ダート3歳戦線では、無敗のままジャパンダートダービーJpnⅠを制したクリソベリル、ダート初参戦でユニコーンステークスGⅢを制したワイドファラオらは休養。出走してきたのは、秋の古馬との対戦に向けてステップアップしたい馬たち。
メンバー中唯一の重賞勝ち馬は、2歳時に兵庫ジュニアグランプリJpnⅡを制したデルマルーヴルで、その後は全日本2歳優駿、ジャパンダートダービーという2歳、3歳のダート頂点を争うJpnⅠでともに2着。その間にはドバイのUAEダービーGⅡにも遠征して4着と好走。そうした実績が買われ1番人気に支持された。さらに兵庫チャンピオンシップJpnⅡでクリソベリルの2着だったヴァイトブリック、ユニコーンステークスGⅢの除外を挟んで未勝利勝ちから3連勝中のサトノギャロスと、3頭が人気を集めた。
スタート後は激しい先行争いとなった。1コーナーまで5頭ほどが行く気を見せた中で、ハヤブサナンデクン、サトノギャロスが互いに譲らず2ハロン目に10秒5という速いラップを刻み、最初の3ハロンが34秒6という短距離戦のようなハイペース。これではさすがに先行勢は厳しい。
注目のデルマルーヴルはスタート後こそ先行争いに加わる感じだったが、1コーナーを回るところでは控えて中団。向正面の中間あたりから徐々に位置取りを上げていき、4コーナーでは逃げていたハヤブサナンデクンの直後。直線を向いて前をとらえ先頭に立った。道中はラチ沿いのコースロスのないところを通ってきて、人気馬としてはまったくの正攻法。直線半ばで人気の一角サトノギャロスも競り落とし、完璧な勝ちパターンに思えた。しかし前述のとおりのハイペース。勝ちにいかなけれなならない立場ゆえ、その先行勢をみずから負かしにいく展開はいかにも厳しいものだった。
そして4コーナーでも中団よりうしろから直線大外を伸びて差し切ったのが、10番人気の伏兵ハヤヤッコ。デルマルーヴルは粘りきれずクビ差2着。さらに半馬身、クビ、半馬身という差で5着まで接戦。3着に勝ち馬と同じような位置を進んだトイガー、4着には4コーナーでも12番手だったブルベアイリーデが入り、先行争いから2番手を追走したサトノギャロスがようやく5着に粘った。
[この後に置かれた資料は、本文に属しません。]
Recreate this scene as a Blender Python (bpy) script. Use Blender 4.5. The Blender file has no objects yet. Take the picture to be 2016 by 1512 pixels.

2着に負けたとはいえ、先行勢総崩れという厳しい流れでもっとも強い競馬をしたのがデルマルーヴルだった。管理する戸田博文調教師の「勝負だから仕方ないです。こちらが先に抜け出した分と、勝ち馬が見えないところから伸びてきた分です」というコメントからもそれがわかる。
一方、勝ったハヤヤッコはこれまで好位でレースをすることが多かったが、先行争いが激しくなった今回は控えて後方から。今回初騎乗となった田邊裕信騎手は、「今日はメンバーも強かったんですけど、まさか勝ちきってくれるとは思いませんでした」とのことだから、無理には勝負にいかず、無欲のレース運びが勝利につながった。
ハヤヤッコは、祖母シラユキヒメ、母マシュマロから3代続く白毛。同じく白毛でおばにあたるユキチャンは、中央在籍時に関東オークスJpnⅡを制し、川崎移籍後にもクイーン賞JpnⅢ、TCK女王盃JpnⅢを勝ってダートグレード3勝を挙げたが、ハヤヤッコのこの勝利は白毛馬によるJRA重賞初勝利となった。「距離の融通もききそう」(田邊騎手)とのことで、今後地方のダートグレードに出走してくれば盛り上がることだろう。